Excerpt. © Reprinted by permission. All rights reserved.
The Singapore Police Station, June 27, 2012. Investigating officer (IO) Khal ushered us into a scanty, putrid green room with no windows or pictures hanging on the wall. It felt like an interrogation room for criminals, not a room to console anguished, grieving parents. IO Khal took the chair behind the desk, offering Rick and me the two chairs facing it. There was barely enough room for the fourth chair that was brought from another room for Traci Goins, Vice Consul to the American Embassy. Rajina, the assistant in training, was crammed in the corner and forced to stand for the duration of the meeting, which lasted for several hours. The room was so cramped that when anyone needed to leave, everyone had to stand up and rearrange the chairs to create enough space to open the door.

Khal was a twenty-three year old police rookie, with a constant wide, sloppy grin, making it appear as if he were about to blurt out the punchline to a joke, rather than convey the worst news any parent could ever hear. He began the meeting bluntly by asking, “Do you want to know how your son killed himself?” We numbly nodded our heads. Khal began methodically reading from a typed sheet of paper a well-written, detailed description of how they concluded our beloved, first-born son Shane Truman Todd took his own life.

The description read more like a novel than a report written by the police: “First he fashioned an elaborate hanging apparatus that included drilled holes into the bathroom wall, bolts, pulleys, and ropes wrapped around the toilet and slung over the bathroom door.
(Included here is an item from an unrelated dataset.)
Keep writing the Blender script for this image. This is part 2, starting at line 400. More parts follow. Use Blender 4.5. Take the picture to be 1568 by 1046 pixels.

On the outside of the closed bathroom door he put the noose around his neck, stood on a chair and dropped to his death.”

As I listened to the graphic depiction of how my son allegedly killed himself, I was dismayed: “It would take an engineer to design and build something so intricate…someone brilliant like Shane. Is it possible that my son could have taken his own life?”

It felt like an out-of-body experience as I contemplated the incredible possibility that I could have missed the signs: “How could my son, a man who loved life, family, and God and who had never been a quitter, so flippantly take his own life without warning?” I was lost in turmoil, struggling between the conviction that I did know my son and anguished wondering if I really didn’t know him at all. Yet, I had to believe the facts that were so meticulously laid out before us.

After reading the description of suicide, Detective Khal informed us that Shane had written two suicide notes: “I found the suicide notes in Shane’s apartment on his open computer that was sitting on top of his bed. No one has read them before now. I printed up a copy for each of us. Would you like to read them, and is it all right if I give Ms. Goins and myself a copy?” With our approval, he ceremoniously handed out the notes.

As my brain absorbed the words I was reading from the notes, I felt my first sense of joy since learning of my son’s death. The style of writing was completely foreign to me. The notes---addressed “Dear Everyone,” “Dear Mom and Dad,” “Dear John, Chet, and Dylan,” “Dear Shirley,” and “Dear Friends” ---were written methodically, without emotion, as if the author was following a checklist of points that needed to be covered. They were void of the tortured despair that a man would express before ending his life. The notes did not contain one memory that held an important spot in our family’s history. There were only two cold sentences to his three brothers, John, Chet, and Dylan, whom he loved beyond measure. The vernacular was not my son’s and one of the memories, “drinking Shirley temples on the beach,” never happened. I knew, right then and there, that if my son did not write the suicide notes, he did not commit suicide. It wasn’t until almost a year later that my initial conviction about the notes was scientifically substantiated.

With a forceful look, I captured Khal’s eyes and calmly handed the notes back to him: “My son might have committed suicide, but he did not write these notes.”